-- start Data excerpt --

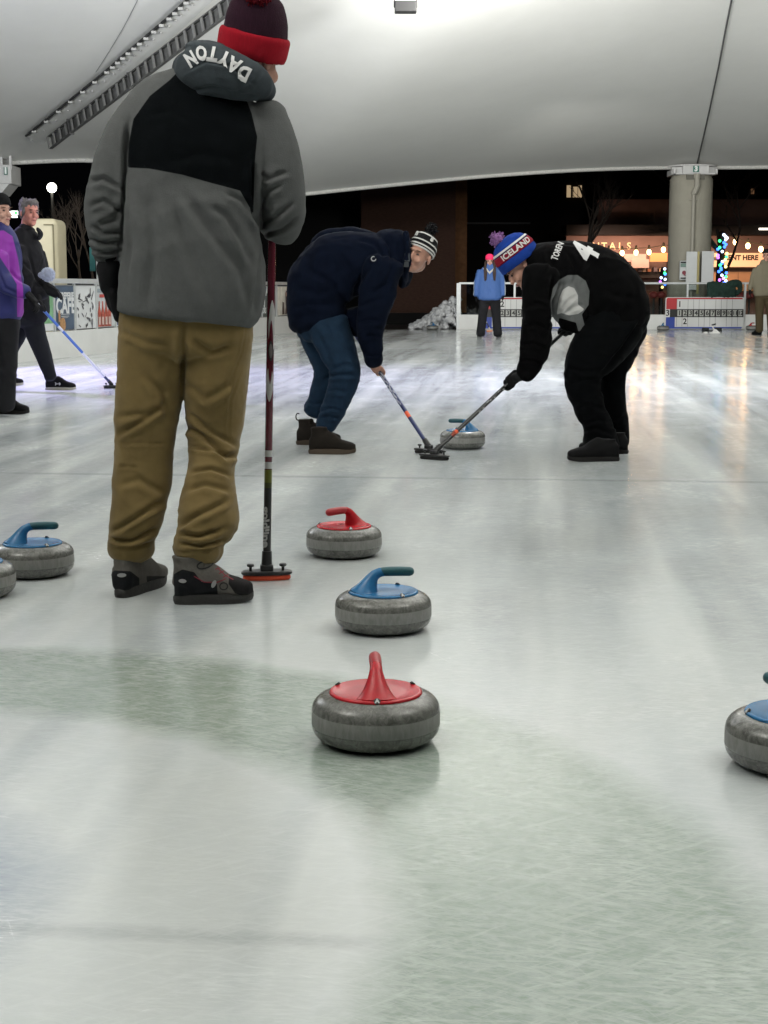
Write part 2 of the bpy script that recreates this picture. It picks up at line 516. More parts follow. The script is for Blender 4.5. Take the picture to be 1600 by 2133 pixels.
    hgt = mth('ADD', mth('MULTIPLY', grit, .7), mth('ADD', mth('MULTIPLY', fine, .35), mth('MULTIPLY', scratch, .5)))
    L.new(hgt, bp.inputs["Height"]); L.new(bp.outputs[0], b.inputs["Normal"])
    return m

g = G(); n = 40
xs = [-20, 30]; ys = [-14, 37.6]
g.add([(-16, -14, 0), (26, -14, 0), (26, 37.6, 0), (-16, 37.6, 0)], [(0, 1, 2, 3)])
tag(g.build("ice", ice_material()), kind="structure")
g = G(); g.add([(-120, -60, -.06), (140, -60, -.06), (140, 160, -.06), (-120, 160, -.06)], [(0, 1, 2, 3)])
tag(g.build("ground", mat("dark paving", (.035, .032, .03), .85, var=.3, scale=1.5)), kind="structure")
g = G(); prof = [(250 * math.cos(a), 250 * math.sin(a) - 6) for a in [math.pi / 2 * i / 10 for i in range(11)]]
g.lathe([(max(r, .5), z) for r, z in prof], (0, 30, 0), seg=48)
tag(g.build("sky", mat("night sky", (.0, .0, .0), 1, emit=(.35, .36, .45), estr=.0025, spec=0), smooth=True), kind="structure")

# ================================================================== TENT
P0 = Vector((6.0, 14.0, 9.6))
col1 = pt(10, 335, 34); col3 = pt(1434, 349, 39.4)
edge_front = [pt(x, y, D) for x, y, D in ((28, 337, 34), (110, 333, 34.3), (190, 331, 34.6), (300, 342, 35), (400, 370, 35.4), (500, 396, 35.9), (560, 405, 36.1), (630, 403, 36.4),
              (700, 395, 36.7), (800, 385, 37.2), (900, 375, 37.6), (1000, 366, 38), (1100, 358.5, 38.3), (1200, 352.5, 38.7), (1300, 349, 39), (1400, 347.5, 39.4),
              (1480, 347.5, 39.4), (1600, 347, 39.2), (1750, 341, 38.9), (1950, 338, 38.4), (2200, 345, 37.5))]
far_cols = [Vector((24, 30, 4.2)), Vector((27, 15, 4.2)), Vector((21, -1, 4.2)), Vector((8, -11, 4.2)), Vector((-7, -9, 4.2)), Vector((-15, 4, 4.2)), Vector((-16, 20, 4.2)), edge_front[0]]
EDGE = []                                   # (point, seam?)
def dense(A, B, k, sag):
    return [A.lerp(B, i / k) + Vector((0, 0, sag * 4 * (i / k) * (1 - i / k))) + ((P0 - A.lerp(B, i / k)).normalized() * abs(sag) * 2.4 * 4 * (i / k) * (1 - i / k)) * Vector((1, 1, 0)).length * .5 for i in range(k)]
fr = []
for i in range(len(edge_front) - 1):
    for q in range(3): fr.append(edge_front[i].lerp(edge_front[i + 1], q / 3))
# smooth the front edge a little
for _ in range(2):
    fr = [fr[0]] + [(fr[i - 1] + fr[i] * 2 + fr[i + 1]) / 4 for i in range(1, len(fr) - 1)] + [fr[-1]]
EDGE += fr
prev = edge_front[-1]
for c in far_cols:
    EDGE += dense(prev, c, 12, .35); prev = c
nE = len(EDGE)
def tent_point(i, t, lift=0.0):
    e = EDGE[i % nE]
    p = e.lerp(P0, t)
    g_ = .35 * t + .65 * t ** 1.9 + .10 * math.sin(math.pi * t)
    z = e.z + (P0.z - e.z) * g_
    # soft billow between the radial cables, steeper lip at the edge
    z += .05 * (1 - math.exp(-t * 60)) * (1 - t)
    return Vector((p.x, p.y, z + lift))
g = G(); ts = [0, .006, .015, .03, .05, .075, .1] + [.1 + .9 * i / 30 for i in range(1, 31)]
for t in ts:
    for i in range(nE): g.v.append(tuple(tent_point(i, t)))
for k in range(len(ts) - 1):
    for i in range(nE):
        a = k * nE + i; b_ = k * nE + (i + 1) % nE
        g.f.append((a, b_, b_ + nE, a + nE)); g.mi.append(0)
tm = mat("tent fabric", (.74, .74, .71), .75, var=.045, scale=.35, bump=.05, bscale=3)
tent = empty("tent_canopy", (6, 14, 0), "big white stretched fabric roof over the whole rink", "tent roof")
g.build("canopy", tm, tent, smooth=True, local='world')
g = G(); g.tube([p + Vector((0, 0, -.015)) for p in fr], .055, 8)
for i in range(len(fr) // 3 + 4):
    if i < 2: continue
for i in range(1, 26):
    k = i * .62; a = int(k); p = fr[a].lerp(fr[a + 1], k - a)
    d = (fr[a + 1] - fr[a]).normalized()
    g.tube([p + d * .10 + Vector((0, 0, .13)), p - d * .02 + Vector((0, -.06, -.02))], .022, 6)
g.build("edge_rope", mat("rope white", (.55, .55, .52), .7, var=.2, scale=30), tent, smooth=True, local='world')
# radial seam with lacing, from the first column to the peak
def seam(i, name, r, col, lugs):
    g = G(); pts = [tent_point(i, t, -.03) for t in [k / 60 for k in range(61)]]
    g.tube(pts, r, 6)
    g.build(name, col, tent, smooth=True, local='world')
    return pts
SEAM_D0, SEAM_D1 = pt(66, 290, 33.2), pt(432, -12, 28.2)
def on_tent(px, py, lift=-.05):
    """the tent's own surface at the direction of a pixel"""
    rr_ = ray(px, py).normalized()
    bvp = TENT_BVH.ray_cast(Vector((0, 0, CAMH)), rr_)
    return (bvp[0] + rr_ * lift) if bvp[0] else pt(px, py, 30)
tv = [Vector(v) + Vector((6, 14, 0)) for v in [v.co for v in bpy.data.objects['canopy'].data.vertices]]
TENT_BVH = BVHTree.FromPolygons(tv, [list(p.vertices) for p in bpy.data.objects['canopy'].data.polygons])
lace_px = [(57, 283), (140, 216), (223, 149), (258, 118), (297, 85), (350, 40), (389, 4), (425, -30)]
def along(P, s_):
    k = s_ * (len(P) - 1); a = min(int(k), len(P) - 2); q = k - a
    return (P[a][0] * (1 - q) + P[a + 1][0] * q, P[a][1] * (1 - q) + P[a + 1][1] * q)
# flap strip (a doubled band of fabric) beside the lacing
g = G()
L1 = [along(lace_px, i / 24) for i in range(25)]
A = [on_tent(x, y, -.12) for x, y in L1]; B = [on_tent(x + 30, y + 16, -.30) for x, y in L1]
n0 = len(A); g.add(A + B + [p + Vector((0, 0, -.03)) for p in A] + [p + Vector((0, 0, -.03)) for p in B],
      [(i, i + 1, i + 1 + n0, i + n0) for i in range(n0 - 1)] + [(i + 2 * n0, i + 3 * n0, i + 1 + 3 * n0, i + 1 + 2 * n0) for i in range(n0 - 1)] + [(i + n0, i + 1 + n0, i + 1 + 3 * n0, i + 3 * n0) for i in range(n0 - 1)])
g.build("flap", mat("flap fabric", (.60, .60, .57), .8, var=.06, scale=2), tent, smooth=False, local='world')
g = G(); g.tube([p + Vector((0, -.12, -.01)) for p in A], .026, 6)
g.build("lacing_cable", mat("black cable", (.03, .03, .03), .6), tent, smooth=True, local='world')
g = G()
for i in range(46):
    x, y = along(lace_px, i / 46.0)
    p = on_tent(x + (2 if i % 2 else 9), y + (1 if i % 2 else 9), -.30)
    g.rbox(p, (.09, .09, .05) if i % 2 else (.04, .04, .03), .01)
g.build("lacing_rivets", mat("lug", (.42, .42, .40), .6), tent, local='world')
g = G()
x3 = [(1452, 343), (1462, 300), (1478, 230), (1497, 140), (1512, 60), (1524, 0), (1534, -50)]
g.tube([on_tent(*p, -.05) for p in [along(x3, i / 20) for i in range(21)]], .018, 6)
g.build("seam_cable", mat("seam grey", (.09, .09, .09), .7), tent, smooth=True, local='world')

g = G(); g.tube([on_tent(*p, -.02) for p in [along([(200, 150), (225, 112), (262, 50), (292, -10)], i / 8) for i in range(9)]], .005, 6)
g.build("seam_cable", mat("seam pale", (.25, .25, .25), .7), tent, smooth=True, local='world')
# cable ladder hung beneath the seam
a0, a1 = on_tent(104, 297, -1.1), on_tent(520, -22, -1.3)
lad = empty("cable_ladder", a0, "grey metal cable ladder hanging diagonally beneath the tent seam", "cable ladder")
ax = (a1 - a0).normalized(); sd = ax.cross(Vector((0, -1, .12))).normalized(); nn = sd.cross(ax).normalized(); LEN = (a1 - a0).length
nn = nn if nn.dot(a0 - Vector((0, 0, 1))) > 0 else -nn
Ml = Matrix((ax, sd, nn)).transposed()
gm = mat("galvanised steel", (.14, .14, .135), .5, .5, var=.25, scale=6)
for sgn in (-1, 1):
    g = G(); g.box(a0 + ax * LEN / 2 + sd * .12 * sgn, (LEN, .02, .07), Ml); g.build("rail", gm, lad, local='world')
g = G(); nr = int(LEN / .31)
for i in range(nr + 1): g.box(a0 + ax * (LEN * i / nr) - nn * .03, (.055, .22, .03), Ml)
g.build("rungs", mat("rung steel", (.26, .26, .25), .5, .4), lad, local='world')
g = G(); g.box(a0 + ax * LEN / 2 + nn * .04, (LEN, .215, .012), Ml)
g.build("tray", mat("dark tray", (.13, .13, .125), .6, .3, var=.4, scale=5), lad, local='world')
for k in (.13, .47, .93):
    g = G(); p = a0 + ax * LEN * k
    g.box(p, (.035, .30, .10), Ml)
    g.tube([p + sd * .14, p + sd * .14 + Vector((-.10, .2, .14)), p + Vector((-.22, .45, .30)), p + Vector((-.34, .8, .52)), p + Vector((-.42, 1.3, .75))], .014, 6)
    g.build("hanger", mat("hanger", (.10, .10, .10), .5, .4), lad, smooth=False, local='world')

# black floodlight hanging at the top of the view
p = pt(845, 15, 24.0)
fl = empty("floodlight", p, "small black floodlight hanging under the bright part of the tent", "floodlight")
g = G(); g.rbox(p, (.33, .26, .16), .015); g.build("housing", mat("black housing", (.02, .02, .02), .5), fl, local='world')
g = G(); g.box(p + Vector((0, 0, .085)), (.29, .22, .012)); g.build("lens", mat("lamp lens", (.9, .9, .9), .4, emit=(1, .98, .94), estr=12), fl, local='world')
g = G(); g.tube([p + Vector((-.17, 0, 0)), p + Vector((-.17, 0, .16)), p + Vector((0, 0, .2)), p + Vector((.17, 0, .16)), p + Vector((.17, 0, 0))], .01, 6)
g.tube([p + Vector((0, 0, .2)), p + Vector((0, 0, 1.9))], .008, 6)
g.build("bracket", mat("black housing"), fl, smooth=True, local='world')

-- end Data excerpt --

Go through the preceding material and copy each line that has the word "part".

▸ **Written response**:
Write part 2 of the bpy script that recreates this picture. It picks up at line 516. More parts follow. The script is for Blender 4.5. Take the picture to be 1600 by 2133 pixels.
fl = empty("floodlight", p, "small black floodlight hanging under the bright part of the tent", "floodlight")